さよなら、サリンジャー |
サリンジャーと言えば、『ライ麦畑でつかまえて』。
19歳のときに読んで、あっという間にサリンジャーの世界に連れて行かれました。
屈折した若者の心理を描いたこの作品は、ずっと若者のバイブルのように言われていて、まるで青春時代にこの本を読めば、誰でもこの本の主人公に共感するかのように評されていました。屈折した若者だった私は(笑)、世間の評価に飲み込まれるのがイヤで、この本を何となく遠ざけていたのです。
でも、大学に入った頃、すっと手が伸びて、自然に読んでみようという気になりました。読んでみると、一気にはまりました。
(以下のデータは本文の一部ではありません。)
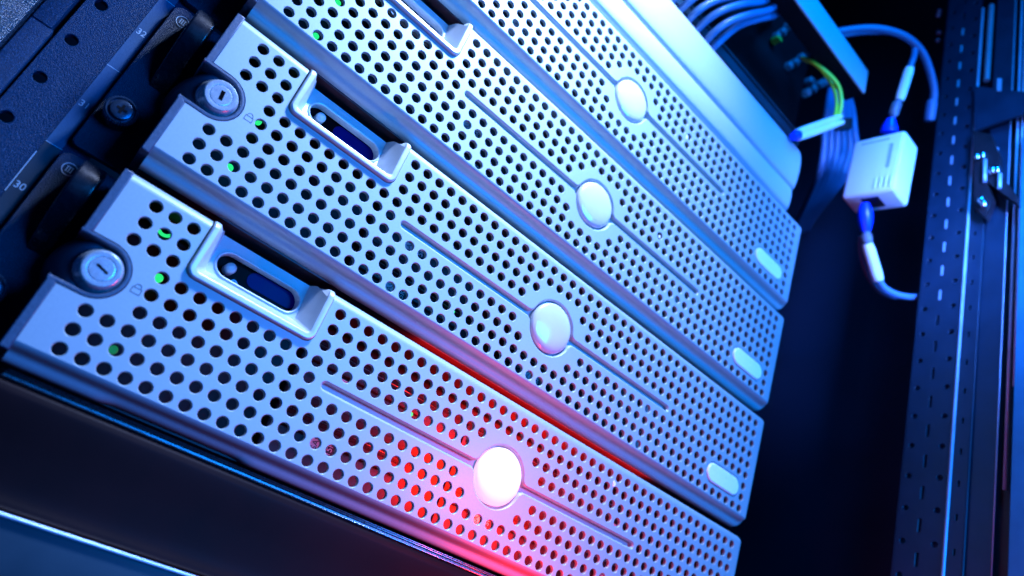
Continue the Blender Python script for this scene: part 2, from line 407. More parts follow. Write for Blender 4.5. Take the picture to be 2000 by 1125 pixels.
def lcd_mesh():
    "proud rim round the finger recess, sloping walls and the floor with its long slot"
    mb = MB(); x0, x1, zb = LCDX0 + 0.42, LCDX1 - 0.42, LCDZ + 0.42
    n = 6; top = 3.4
    def U(ins, zt, r, y, extra=0):
        a, b, c = x0 + ins, x1 - ins, zb + ins
        p = [(b, zt)] + [(b - r + r * math.cos(q), c + r + r * math.sin(q)) for q in [-PI / 2 * k / n for k in range(n + 1)]]
        p += [(a + r + r * math.cos(q), c + r + r * math.sin(q)) for q in [-PI / 2 - PI / 2 * k / n for k in range(n + 1)]] + [(a, zt)]
        return p
    # (inset, y, top z, corner radius)
    prof = [(0, 2.5, 4.0, 4.2), (0, -0.9, 4.0, 4.2), (0.25, -1.6, 4.2, 4.0), (0.8, -2.0, 4.3, 3.6), (2.4, -2.0, 4.3, 2.6), (3.0, -1.7, 4.2, 2.0), (3.4, -0.9, 4.0, 1.6)]
    R_ = []
    for ins, y, zt, r in prof: R_.append([(p[0], y, p[1]) for p in U(ins, zt, r, y)])
    # inner sloping walls down to the floor
    inner = []
    for p in R_[-1]: inner.append(p)
    def fy(z): return 11.0 + (z + 9.5) * 0.21
    tgt = []
    for p in R_[-1]:
        u = (p[0] - (x0 + 3.4)) / ((x1 - x0) - 6.8)
        X = 29.2 + (73.2 - 29.2) * u
        v = (p[2] - (zb + 3.4)) / (4.0 - (zb + 3.4))
        Z = -9.8 + (9.3 + 9.8) * v if v > 0.02 else -9.8
        if v > 0.98: Z = 9.3
        tgt.append((X, fy(Z), Z))
    steps = []
    for q in range(1, 7):
        t = q / 6; tt = t
        steps.append([(a[0] + (b[0] - a[0]) * tt, a[1] + (b[1] - a[1]) * t, a[2] + (b[2] - a[2]) * (tt if abs(a[2] - 4.0) > 0.5 else min(1, t * 1.6))) for a, b in zip(R_[-1], tgt)])
    mb.loft(R_ + steps, False, True)
    # rounded tops of the two cheeks, rolling back like the sheet's top edge
    for side in (0, -1):
        rowF = [r[side] for r in R_]
        cols = []
        for k in range(10):
            q = PI / 2 * k / 9
            cols.append([(p[0], p[1] + 6.5 * (1 - math.cos(q)), p[2] + 4.6 * math.sin(q)) for p in rowF])
        mb.loft(cols, False, True)
        # inner cheek face behind the rounded top
        last = rowF[-1]; t_ = tgt[side]
        mb.add([last] + [c[-1] for c in cols] + [(t_[0], t_[1], 9.3)], [tuple(range(12))])
    # floor with slot
    SL = stad(31.6, 72.2, -2.4, 6.1)
    flo = [(29.2, -9.8), (73.2, -9.8), (73.2, 9.3), (29.2, 9.3)]
    tmp = MB(); tmp.fill(flo, [offs(SL, -0.9)], 0)
    mb.add([(v[0], fy(v[2]), v[2]) for v in tmp.v], tmp.f)
    pr = [(-0.9, 0), (-0.7, -0.55), (-0.3, -0.8), (0.1, -0.6), (0.4, 0.4), (0.5, 4.5)]
    mb.loft([[(x, fy(z) + dy, z) for x, z in offs(SL, d)] for d, dy in pr], True, True)
    mb.add([(29.2, fy(9.3), 9.3), (73.2, fy(9.3), 9.3), (73.2, 30, 9.3), (29.2, 30, 9.3)], [(0, 1, 2, 3)])
    return mb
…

主人公の心理だけでなく、かなり昔のNYが舞台なんですが、全然古臭さを感じさせない、何だかオシャレな雰囲気にも、心をさらわれました。
以降、サリンジャーの数少ない作品を読んで、ますますサリンジャー作品に引き付けられました。
『ナイン・ストーリーズ』は、中でも大好きな短編集です。何度も何度も繰り返し読みました。「グラース・サーガ」…グラース兄妹の一連の物語が、何度読んでも、新たな発見をもたらしてくれる気がして、魅せられました。
23歳でマレーシアに赴任するとき、サリンジャーの本は日本の実家に置いて行ったのですが、マレーシアの古本屋で文庫本2冊を見つけ、また手にとって読み返しました。
19歳から20代半ばまでを共に過ごしたサリンジャーの小説は、私にとって、紛れもなく「青春の書」です。
もう青春はとうに通り過ぎた私ですが、今、読み返してみると、また新たな発見があるのかもしれません。久しぶりに、サリンジャーを読んでみようかな…。